Lot 76
  • 76

FRANCESCO GUARDI | A View of la Porta del Dolo on the Brenta Canal

Estimate
200,000 - 300,000 USD
Log in to view results
bidding is closed

Description

  • Francesco Guardi
  • A View of la Porta del Dolo on the Brenta Canal
  • oil on panel
  • 17 3/8  by 12 5/8  in.; 44 by 32 cm.

Provenance

Probably acquired by Abdy in Paris (according to a label on the reverse);
With Agnew's, London;
Mabel G. Deakin (1892-1977);
Sold by her descendants, London, Sotheby's, 6 July 2016, lot 34 (for £269,000);
There acquired. 

Literature

A. Morassi, Guardi, Antonio e Francesco Guardi, vol. I, Milan 1973, p. 436, cat. no. 676, reproduced vol. II, fig. 634;
A. Morassi, Guardi I dipinti, Milan 1993, vol. I, pp. 254, 436, cat. no. 676, reproduced vol. II, fig. 634.

Condition

The following condition report has been provided by Simon Parkes of Simon Parkes Art Conservation, Inc. 502 East 74th St. New York, NY 212-734-3920, simonparkes@msn.com, an independent restorer who is not an employee of Sotheby's. This work on a heavy panel is in lovely condition. The panel is very slightly curved from left to right. There appears to be an original join in the wood running down the left side of the composition, but this has never broken or become unstable. The paint layer is in beautiful state. There is no sign of the dark red ground color or any abrasion throughout the architecture or figures. Under ultraviolet light, one can faintly see a few small retouches in the upper center of the sky and in a few other spots in the sky, which mainly address some pentimenti around the profiles of the buildings. There are also some retouches in the darkest colors in the lower left and lower right corners.
"This lot is offered for sale subject to Sotheby's Conditions of Business, which are available on request and printed in Sotheby's sale catalogues. The independent reports contained in this document are provided for prospective bidders' information only and without warranty by Sotheby's or the Seller."

Catalogue Note

Guardi painted this view on at least six occasions, two in a horizontal format and four vertical, and so it was clearly of some importance to him. It represents the busy Brenta canal, traversed by a narrow arched bridge, running through the town of Dolo. For visitors to Venice coming from the north down the villa-lined Brenta canal, Dolo was probably their last stopping point on the terra firma before their arrival at La Serenissima. Guardi also painted several panoramas of the town of Dolo and the Brenta, the best of which is that recorded in the Worms collection, Paris.1 The view has been identified as the Porta del Dolo thanks to an inscription, which Morassi suspects is by the artist himself, on a drawing of the subject in the Museo Correr in Venice (fig. 1): ‘veduta della Porta del Dolo per andar a Padova’.2 The drawing corresponds precisely to the horizontal painting of the subject in a private collection, London. The other horizontal painted version is recorded by Morassi as in the collection of E. Assheton-Bennett, while the three other vertical versions are those in the Gulbenkian Foundation, Lisbon; the National Gallery of Victoria, Melbourne; and a painting formerly in the collection of Baron Henri de Rothschild, Paris.4 The present version, comfortably the largest of the six, is particularly animated, with a large number of rapidly-painted figures on and around the bridge and at work on a barge beneath it. It is unusually colourful too, Guardi adding accents of red, yellow and blue to the staffage and, though lit from the same angle as the other versions, the lighting is rather more dramatic here, resulting in a greater contrast between sky and foreground.

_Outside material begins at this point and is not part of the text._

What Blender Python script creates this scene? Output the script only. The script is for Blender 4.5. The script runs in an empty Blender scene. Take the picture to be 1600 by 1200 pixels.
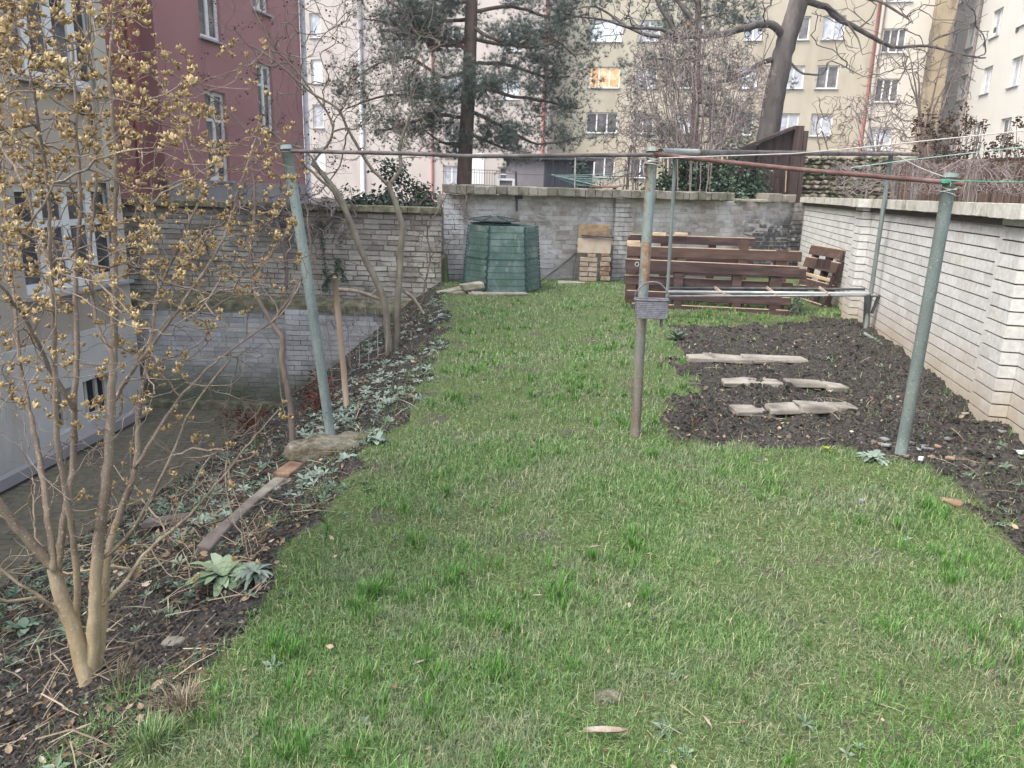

1. Morassi 1993, vol. I, cat. no. 669, reproduced vol. II, fig. 625.
2. A. Morassi, Guardi. Tutti I disegni, Venice 1975, p. 152, cat. 415, reproduced fig. 418.
3. Morassi 1993, vol. I, p. 435, cat. no. 672, reproduced vol. II, fig. 629.
4. Respectively Morassi 1993, vol. I, cat. nos 673, 674, 675, 677, reproduced vol. II, figs. 630–33. The latter was sold London, Christie’s, 8 December 2006, lot 135.